Copies of documents seen by Reuters showed that references to Abe, his wife and Aso were removed from finance ministry records of the discounted sale of state-owned land to a school operator with ties to Abe’s wife, Akie.


Abe, now in his sixth year in office, has denied that he or his wife did favours for the school operator, Moritomo Gakuen, and has said he would resign if evidence was found that they had. Excised references seen by Reuters did not appear to show that Abe or his wife intervened directly in the deal. Suspicion of a cover-up could slash Abe’s ratings and dash his hopes for a third term as leader of his Liberal Democratic Party (LDP). Victory in the LDP September leadership vote would put him on track to become Japan’s longest-serving premier. The doubts are also putting pressure on Aso to resign.


“It could shake confidence in the administration as a whole. I strongly feel responsibility as the head of administration,” Abe told reporters after the finance ministry reported on the altered documents.


“I apologise to all of the people.” Abe said he wanted Aso to make every effort to clarify all the facts and ensure such things do not happen again. Aso told a separate news conference that several officials at his ministry’s division in charge of the sale were involved in altering the documents to make them conform with testimony in parliament by the then-head of the division. “It has become clear that there was a cover-up and falsification,” opposition Democratic Party leader Yuichiro Tamaki told reporters.

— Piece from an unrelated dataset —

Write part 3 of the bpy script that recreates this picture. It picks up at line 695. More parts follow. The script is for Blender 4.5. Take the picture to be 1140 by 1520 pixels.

He said Aso should resign and parliament hold hearings on the matter. The 77-year-old Aso, who is also deputy premier and whose backing is vital for Abe, apologised for his ministry’s actions, but said that he had no intention of stepping down. The risk for Aso and Abe, experts said, is that the suspected cover-up does more damage than the land sale itself. “The cover-up is now a bigger issue than the original incident,” said Koichi Nakano, a professor at Sophia University.


A finance ministry official said that 14 items had been altered in the documents after February last year — when the scandal broke — at the instruction of the ministry’s financial division to match testimony in parliament.